There are in fact words and sentences in the normal sense, including a bare exposition of the Orpheus myth and a statement of Chouinard’s guiding interpretation of it. The former seems obligatory because the latter, presented later and wilfully distorted by its vocalizer, is drowned out by the flurry of music and movement on stage, which ironically serve the same function. The only words to ring clear were “Don’t look back!” That this charge is significant is taken for granted given the subject matter, but it is how Chouinard reveals it to be significant that is the most interesting.

Orpheus is the tutor of the muses, and by extension, the father of all poetry in the Western Tradition. We are told that his inspired eloquence was sufficient for Hades to sanction Eurydice’s conditional salvation, and yet Orpheus is treated as merely a foil. The iconic scene of his escape happens at the early middle and is the only part of the ballet that has a deliberate sense of plot or even temporal progression. He makes his grave escape with elegant and deliberate strides, his arm offered back to Eurydice who follows in like-manner; they are both silent while all around them are figures enacting maelstroms of movement. Some prance across the stage with serpents undulating from their lips. Another references Sisyphus and his boulder by rolling a black ball to and fro. Still others have joined their bodies to form monsters of many limbs and heads. While we seek to apply these images to the traditional iconography of the myth, we are dissuaded from doing so by the lack of any overtures to capital T Tradition whatsoever, let alone linearity. While at other times we are treated with what seem like androgynous satyrs high-heel-hoofed and swinging prodigious phalli, or Dionysian orgies complete with gilded nipples, what overshadow these details is the spectacle of movement itself.

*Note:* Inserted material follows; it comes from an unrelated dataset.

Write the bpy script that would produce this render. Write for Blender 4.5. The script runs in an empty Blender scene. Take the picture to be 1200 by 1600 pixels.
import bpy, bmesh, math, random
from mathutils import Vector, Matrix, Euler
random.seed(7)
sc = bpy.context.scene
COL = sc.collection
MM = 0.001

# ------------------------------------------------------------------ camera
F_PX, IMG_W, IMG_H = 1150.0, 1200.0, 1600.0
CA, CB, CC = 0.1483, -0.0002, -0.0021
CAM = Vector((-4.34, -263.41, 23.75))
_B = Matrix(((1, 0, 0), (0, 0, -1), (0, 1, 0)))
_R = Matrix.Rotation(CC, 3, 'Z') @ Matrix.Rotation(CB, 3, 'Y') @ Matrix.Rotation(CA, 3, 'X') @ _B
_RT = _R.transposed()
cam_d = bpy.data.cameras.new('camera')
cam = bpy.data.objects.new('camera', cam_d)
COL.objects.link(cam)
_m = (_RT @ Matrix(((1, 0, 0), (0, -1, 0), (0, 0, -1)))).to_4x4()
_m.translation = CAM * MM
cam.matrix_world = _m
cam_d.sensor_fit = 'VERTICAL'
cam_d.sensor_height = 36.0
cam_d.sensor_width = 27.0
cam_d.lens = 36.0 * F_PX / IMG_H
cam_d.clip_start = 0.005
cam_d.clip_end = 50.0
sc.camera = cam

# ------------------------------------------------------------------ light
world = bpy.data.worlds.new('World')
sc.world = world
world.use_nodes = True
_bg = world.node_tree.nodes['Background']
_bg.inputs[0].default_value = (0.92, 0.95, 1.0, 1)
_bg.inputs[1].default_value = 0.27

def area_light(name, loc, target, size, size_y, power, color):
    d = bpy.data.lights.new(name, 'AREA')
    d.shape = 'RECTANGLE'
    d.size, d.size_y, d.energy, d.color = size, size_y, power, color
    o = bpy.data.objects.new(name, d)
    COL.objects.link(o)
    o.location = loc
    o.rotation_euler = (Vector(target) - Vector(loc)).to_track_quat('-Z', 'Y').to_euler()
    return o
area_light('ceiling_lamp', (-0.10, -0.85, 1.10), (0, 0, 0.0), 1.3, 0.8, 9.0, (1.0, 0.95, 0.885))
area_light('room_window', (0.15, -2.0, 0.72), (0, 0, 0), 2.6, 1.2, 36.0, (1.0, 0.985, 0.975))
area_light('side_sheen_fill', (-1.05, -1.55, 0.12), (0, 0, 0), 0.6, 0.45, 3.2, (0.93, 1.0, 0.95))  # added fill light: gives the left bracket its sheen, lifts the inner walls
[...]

This is a world without Orpheus and his songs, a place of action without artifice or construction. The sounds here are not affected by symbolism or even the weight of thought; they are simply and profoundly the primal yawps of our bodies. Every muscular burst of vibration rushes forth like echolocation, colliding with the audience, returning to the dancer, and triggering more vibrations. The emotions of fear, lust, and exultation are presented to us raw, and they proceed from one another like atoms colliding.

Combining her sounds with the choreography of her dancers, Chouinard has created a palette of textures so forceful and engaging that we are forced to either resonate with them or reject them. Either way, we have to swallow and process every vibration thrown towards us and, having taken them in, we reciprocate by being riveted. We don’t have time for anything but feeling; thinking constitutes a halt in the process. So who can blame the audience when the beautiful Eurydice, savagely treading theatre seats in her ascent, climbs past us and we are told not to “look back”? We resist but ultimately we join Orpheus in his transgression, so undeniable are the vibrations and the sensations they elicit.

By the time that shiny bell is reproduced, we have undergone an odyssey of our own. Marie Chouinard has chosen to focus on the journey itself. In our travels hell is wherever we happen to be going; somewhere we walk towards and back away from again. Chouinard doesn’t give us any time to consider good or bad because we are meant to be moving. Nor do we have any time to consider our “liking” of the production until we have left the echoes and the flushed atmosphere of the theatre behind. Whatever reactions are produced by the re-assertion of our rationality, we are left thrilled and aching with every fibre of our bodies.